The USPTO’s recent guidance on AI usage marks a critical moment for legal practitioners. This document emphasizes the necessity for both technical and human oversight in mitigating the risks associated with AI tools. The agency is committed to leveraging AI’s benefits across society while ensuring that these technologies do not compromise the integrity of legal processes.

The guidance clarifies that existing USPTO rules and regulations fully apply to AI-assisted activities. It serves as a reminder of the importance of human oversight and the need for attorneys to understand the workings of AI tools to utilize them responsibly. Here’s what every patent attorney needs to know:

  1. Duty of Candor and Good Faith: Central to the guidance is the reaffirmation of the duty of candor and good faith, extending to all interactions with the USPTO. This means that any AI-generated work must be meticulously reviewed to ensure its accuracy and completeness before submission.
  2. Signature and Certification Requirements: Under 37 CFR 11.18(b), signatures and accompanying certifications must affirm the truthfulness and reliability of submissions. The guidance explicitly states that relying solely on AI for these assurances is insufficient.
  3. Duty of Disclosure: Particularly in patent applications, the guidance highlights scenarios where AI’s role must be transparent. For example, if AI significantly contributes to a document’s drafting, such details must be disclosed and verified for accuracy.
  4. Operational Compliance: The guidance underscores that AI tools cannot hold USPTO.gov accounts nor represent clients independently. Practitioners must ensure that their use of AI does not infringe on federal and state laws or USPTO policies.
  5. Confidentiality and Security: Given that AI tools might store and process data on servers globally, there’s a heightened risk of unintentional data breaches. Practitioners must safeguard client confidentiality and adhere to national security regulations regarding data export.

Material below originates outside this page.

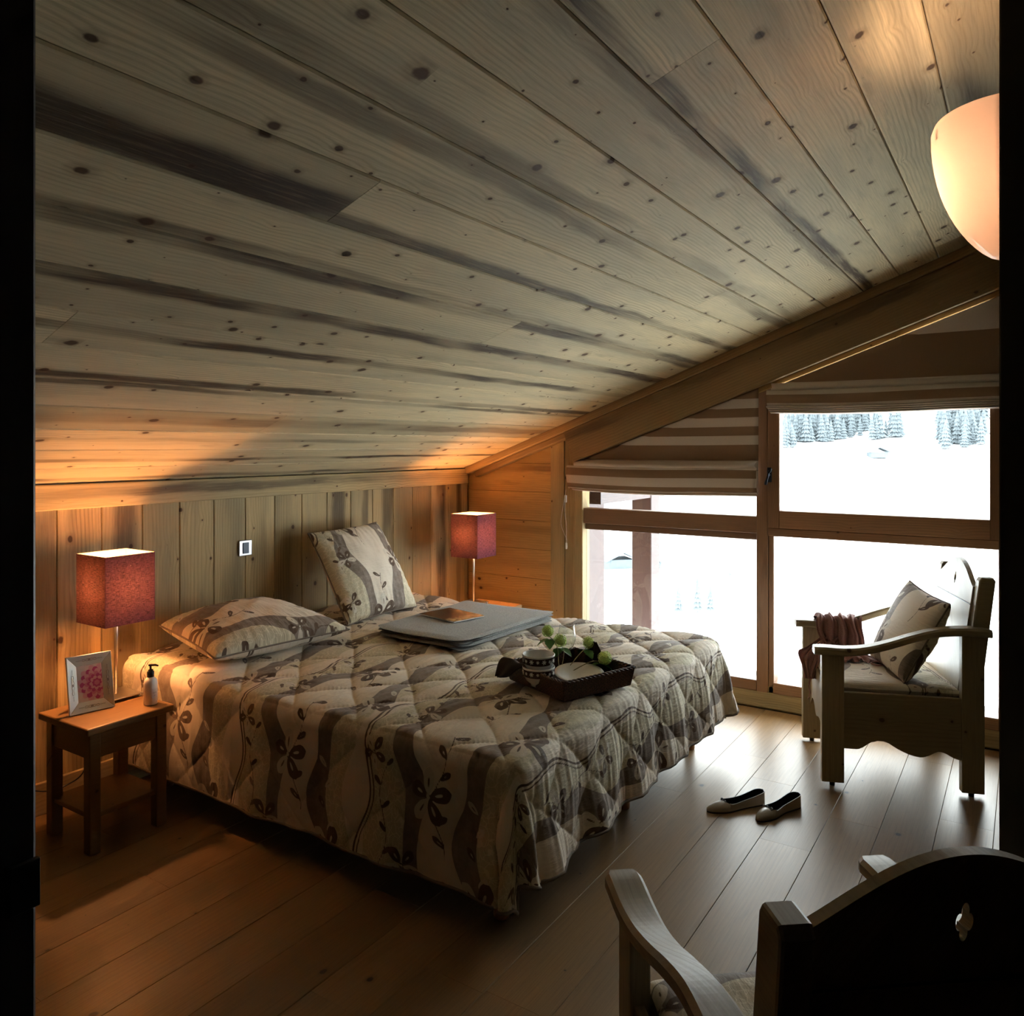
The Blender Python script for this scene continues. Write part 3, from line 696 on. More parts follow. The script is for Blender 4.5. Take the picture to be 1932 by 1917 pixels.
# ------------------------------------------------------------------ print design (signed distances in metres)
P=.70
def print_fields(u,v):
    """u across the stripes, v along them; both 2-D arrays laid out on a regular cloth grid"""
    P_=P
    uc=np.mod(u+P_/2,P_)-P_/2
    wob=.032*np.sin(2*PI*v/.60)+.012*np.sin(2*PI*v/.31+1.)
    dl=np.minimum(np.abs(uc-wob-.0085)-.0032,np.abs(uc-wob+.0075)-.0042)
    def bandsd(c0,ph,w):
        c=c0+.045*np.sin(2*PI*v/.88+ph)+.014*np.sin(2*PI*v/.33+ph*2)
        hw=w+.012*np.sin(2*PI*v/.52+ph*3)
        d=np.mod(u-c+P_/2,P_)-P_/2
        return np.abs(d)-hw
    b1=bandsd(.185,.8,.040); b2=bandsd(.50,3.9,.046)
    bnd=np.minimum(b1,b2)
    um=np.mod(u,P_)
    z=np.minimum(np.maximum(-(um-(wob+0)),um-(.175+.045*np.sin(2*PI*v/.88+.8))),np.maximum(.50+.045*np.sin(2*PI*v/.88+3.9)-um,um-.62-.03*np.sin(2*PI*v/.5)))
    dark=dl.copy(); light=np.full_like(u,9.)
    du=abs(u[1,0]-u[0,0]) if abs(u[1,0]-u[0,0])>1e-9 else abs(u[0,1]-u[0,0])
    # vines
    def vine(c0,am,per,ph,w=.0021):
        c=c0+am*np.sin(2*PI*v/per+ph); d=np.mod(u-c+P_/2,P_)-P_/2
        sl=am*2*PI/per*np.cos(2*PI*v/per+ph)
        return np.abs(d)/np.sqrt(1+sl*sl)-w
    umin,umax,vmin,vmax=u.min(),u.max(),v.min(),v.max()
    uax=0 if abs(u[1,0]-u[0,0])>1e-9 else 1
    U1=u[:,0] if uax==0 else u[0,:]; V1=v[0,:] if uax==0 else v[:,0]
    def win(cu,cv,rad):
        iu=np.where(np.abs(U1-cu)<rad)[0]; iv=np.where(np.abs(V1-cv)<rad)[0]
        if len(iu)==0 or len(iv)==0: return None
        a=slice(iu[0],iu[-1]+1); b=slice(iv[0],iv[-1]+1)
        return (a,b) if uax==0 else (b,a)
    def petal(cu,cv,ang,L,W,off=0.):
        """pointed leaf shape starting at (cu,cv); returns window and sdf"""
        ca,sa=math.cos(ang),math.sin(ang); mu,mv=cu+ca*(L+off),cv+sa*(L+off)
        s=win(mu,mv,L*1.25+.004)
        if s is None: return None
        x=(u[s]-mu)*ca+(v[s]-mv)*sa; y=-(u[s]-mu)*sa+(v[s]-mv)*ca
        xn=np.clip(x/L,-1.3,1.3); hw=W*(1-xn*xn*np.sign(1-np.abs(xn)))*(1-.25*xn)
        sd=np.maximum((np.abs(y)-W*np.clip(1-xn*xn*np.abs(xn),0,1)*(.80+.22*xn))*.8,(np.abs(x)-L)*.9)
        return s,sd
    def put(arr,s,sd): arr[s]=np.minimum(arr[s],sd)
    def cut(arr,s,sd): arr[s]=np.maximum(arr[s],-sd)
    def leaf(cu,cv,ang,L,W,slit=True,white=False):
        q=petal(cu,cv,ang,L,W)
        if q is None: return
        s,sd=q
        if white:
            put(light,s,sd); q2=petal(cu,cv,ang,L*.5,W*.16,L*.35)
            cut(dark,s,sd)
            if q2: put(dark,*q2)
        else:
            put(dark,s,sd)
            if slit:
                q2=petal(cu,cv,ang,L*.42,W*(.20 if L>.02 else .30),L*.45)
                if q2: cut(dark,*q2); put(light,*q2)
    rg=random.Random(5)
    k0=int(math.floor(umin/P_))-1; k1=int(math.ceil(umax/P_))+1
    # vines first
    for (c0,am,per,ph) in ((.335,.028,.34,.3),(.095,.02,.30,2.)):
        dv=vine(c0,am,per,ph)
        gate=np.sin(2*PI*v/.62+c0*20)>-.55
        dark=np.where(gate,np.minimum(dark,dv),dark)
    for k in range(k0,k1+1):
        U=k*P_
        nv=int(vmin//.05)-2
        vv=math.floor(vmin/.075)*.075-.075; i=int(round(vv/.075))
        while vv<vmax+.06:
            for (c0,am,per,ph) in ((.335,.028,.34,.3),(.095,.02,.30,2.)):
                if math.sin(2*PI*vv/.62+c0*20)>-.5:
                    cu=U+c0+am*math.sin(2*PI*vv/per+ph)
                    sg=1 if i%2 else -1
                    if c0>.2: leaf(cu,vv,(PI/2-sg*.95),.030,.0135,True,False)
                    else: leaf(cu,vv,(PI/2-sg*.8),.022,.0095,False)
            # leaves strung along band 2
            c2=U+.535+.045*math.sin(2*PI*vv/.88+3.9)
            if math.sin(2*PI*vv/.62+2.)>-.1:
                leaf(c2,vv,(PI/2-(1 if i%2 else -1)*.8),.027,.0145,True,(i%3!=0))
            vv+=.075; i+=1
        # flowers
        j=int(math.floor(vmin/.62))-1
        while j*.62<vmax+.3:
            for (fu,fv,rot,sz) in ((.255,.10,.3,1.4),(.52,.41,1.2,1.5),(.16,.46,2.2,.95),(.03,.20,1.,.8)):
                cu=U+fu+(.045*math.sin(2*PI*(j*.62+fv)/.88+.8) if fu<.3 else .045*math.sin(2*PI*(j*.62+fv)/.88+3.9)); cv=j*.62+fv
                if not(umin-.1<cu<umax+.1 and vmin-.1<cv<vmax+.1): continue
                for p in range(5):
                    a=rot+p*2*PI/5+.15*math.sin(p*3)
                    leaf(cu+.008*math.cos(a),cv+.008*math.sin(a),a,(.033 if p!=2 else .026)*sz,(.0225 if p%2 else .0255)*sz*.9,True,p in (1,3))
                s=win(cu,cv,.014)
                if s is not None:
                    rr_=np.hypot(u[s]-cu,v[s]-cv); put(light,s,rr_-.008*sz); dark[s]=np.where(rr_<.010,np.abs(rr_-.007*sz)-.002,dark[s])
            j+=1
    band_cut=bnd
    return dict(z_dark=dark,z_light=light,z_band=band_cut,z_zone=z)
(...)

The USPTO’s guidance arrives at a time when patent attorneys are increasingly turning to AI for tasks like prior art searches and the drafting of patent applications and responses to office actions. This trend is set to grow with upcoming changes, such as the fee increase for Information Disclosure Statements (IDS) filings. AI offers a viable solution to manage extensive prior art references efficiently without overwhelming legal professionals or the USPTO’s examiners.

However, this also introduces challenges. The USPTO warns against overburdening the office with non-essential references, emphasizing that practitioners must perform thorough reviews rather than relying on AI to filter out irrelevant material automatically.

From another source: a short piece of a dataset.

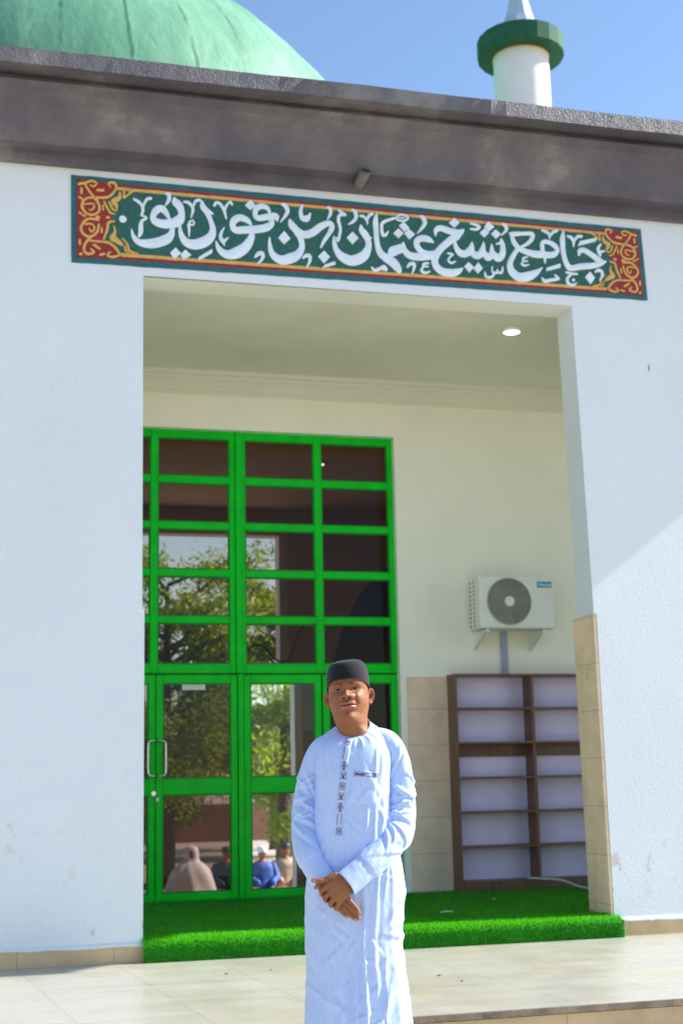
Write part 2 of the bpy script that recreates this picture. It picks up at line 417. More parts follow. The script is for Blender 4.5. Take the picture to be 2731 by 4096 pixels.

The new guidance is a reminder that patent practitioners must navigate the use of AI tools with attention to detail and adherence to ethical standards. As the landscape of AI integration within patent law continues to evolve, practitioners should remain proactive in educating themselves and their teams about the latest developments and USPTO guidelines. By fostering a culture that emphasizes ethical AI usage and staying adaptable to new regulatory updates, patent law professionals can harness AI’s capabilities effectively while upholding the integrity of their practice and the broader patent system.